A1固定資産税評価額の比率で按分する方法と、消費税額から逆算する方法があります。消費税額が明示されていれば「消費税額÷10%=建物価格(税抜)」で算出可能です。契約書に価格区分がない場合は、固定資産税評価額による按分を推奨します。国税庁の公式見解により、固定資産税評価額の比率で総額を按分する方法が実務で最も使われています。ただし、評価額が古い場合は正確性が損なわれるため、最新の評価額を確認してください。

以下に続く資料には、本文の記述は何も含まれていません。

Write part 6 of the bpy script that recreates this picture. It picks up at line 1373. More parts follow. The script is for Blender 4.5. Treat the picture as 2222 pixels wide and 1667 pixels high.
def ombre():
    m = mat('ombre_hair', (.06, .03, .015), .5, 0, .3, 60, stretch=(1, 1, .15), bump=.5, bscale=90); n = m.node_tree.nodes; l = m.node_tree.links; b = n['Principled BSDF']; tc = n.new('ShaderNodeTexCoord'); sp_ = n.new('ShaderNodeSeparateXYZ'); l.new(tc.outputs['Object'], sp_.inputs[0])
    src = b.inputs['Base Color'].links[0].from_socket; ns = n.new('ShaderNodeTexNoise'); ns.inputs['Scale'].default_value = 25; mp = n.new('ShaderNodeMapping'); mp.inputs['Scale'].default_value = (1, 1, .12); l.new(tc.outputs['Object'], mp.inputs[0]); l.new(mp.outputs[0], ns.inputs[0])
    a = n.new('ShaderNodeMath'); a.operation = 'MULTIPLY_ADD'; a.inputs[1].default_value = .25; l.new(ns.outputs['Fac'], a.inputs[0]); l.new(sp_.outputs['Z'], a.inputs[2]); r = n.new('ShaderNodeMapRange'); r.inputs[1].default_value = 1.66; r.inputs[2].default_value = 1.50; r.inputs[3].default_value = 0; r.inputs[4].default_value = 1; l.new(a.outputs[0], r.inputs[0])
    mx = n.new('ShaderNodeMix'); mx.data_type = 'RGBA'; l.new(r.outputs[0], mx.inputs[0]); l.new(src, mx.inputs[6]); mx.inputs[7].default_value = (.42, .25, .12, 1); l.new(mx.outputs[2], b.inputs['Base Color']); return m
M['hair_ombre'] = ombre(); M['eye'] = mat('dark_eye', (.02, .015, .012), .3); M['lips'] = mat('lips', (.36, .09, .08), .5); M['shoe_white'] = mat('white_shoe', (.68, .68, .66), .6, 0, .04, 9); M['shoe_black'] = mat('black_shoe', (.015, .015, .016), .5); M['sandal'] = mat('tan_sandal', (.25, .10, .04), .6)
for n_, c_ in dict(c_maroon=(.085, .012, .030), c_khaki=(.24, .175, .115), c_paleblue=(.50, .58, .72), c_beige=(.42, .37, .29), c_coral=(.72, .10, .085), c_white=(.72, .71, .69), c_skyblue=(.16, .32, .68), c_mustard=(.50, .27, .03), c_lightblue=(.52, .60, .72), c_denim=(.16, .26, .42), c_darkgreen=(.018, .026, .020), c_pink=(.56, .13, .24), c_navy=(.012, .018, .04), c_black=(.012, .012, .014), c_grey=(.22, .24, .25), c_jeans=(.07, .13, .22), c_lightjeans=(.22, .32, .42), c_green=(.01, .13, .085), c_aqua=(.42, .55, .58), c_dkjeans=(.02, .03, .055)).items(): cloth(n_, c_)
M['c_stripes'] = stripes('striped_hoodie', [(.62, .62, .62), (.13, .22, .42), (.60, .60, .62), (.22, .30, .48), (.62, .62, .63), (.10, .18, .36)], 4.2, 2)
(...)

Q2個人間売買でも建物に消費税がかかる場合はありますか?

A2売主が課税事業者(基準期間の課税売上高1000万円超)の場合は個人でも建物に消費税が課税されます。マイホームの売買等、事業として行っていない場合は非課税です。売主の課税事業者該当性を契約前に確認することを推奨します。課税事業者かどうかは、基準期間(前々年度)の課税売上高が1000万円を超えるか、または特定期間(前年の上半期)の課税売上高と給与支払額が両方1000万円を超えるかで判定されます。個人だと思っていた売主が実は課税事業者で建物に消費税が課税されるケースもあるため、注意が必要です。

Q3仲介手数料の消費税は土地部分も課税対象ですか?

A3はい、課税対象です。国税庁の公式見解により、土地・建物の仲介手数料は全額が消費税の課税対象です。土地本体は非課税でも、仲介手数料には土地部分も含め10%の消費税がかかります。例えば、物件価格3000万円(土地1500万円+建物1500万円)の場合、仲介手数料は(3000万円 × 3% + 6万円) + 消費税10% = 105.6万円となります。仲介手数料の計算基準は物件価格全体(土地+建物)であり、土地部分も含めて課税されることに注意してください。

Q4消費税率が変わったら土地売買にも影響しますか?

A4土地本体には影響しません(常に非課税)。ただし建物(課税事業者から購入の場合)と諸費用(仲介手数料・登記費用等)には影響します。消費税率引き上げ時は建物と諸費用の総額が増加します。例えば、建物価格2000万円の場合、消費税率8%では160万円、10%では200万円となり、40万円の差が生じます。諸費用も同様に影響を受けるため、消費税率引き上げ前に契約を締結することで、建物と諸費用の消費税負担を抑えられる可能性があります。ただし、契約のタイミングは物件の条件や資金計画全体を考慮して判断することが重要です。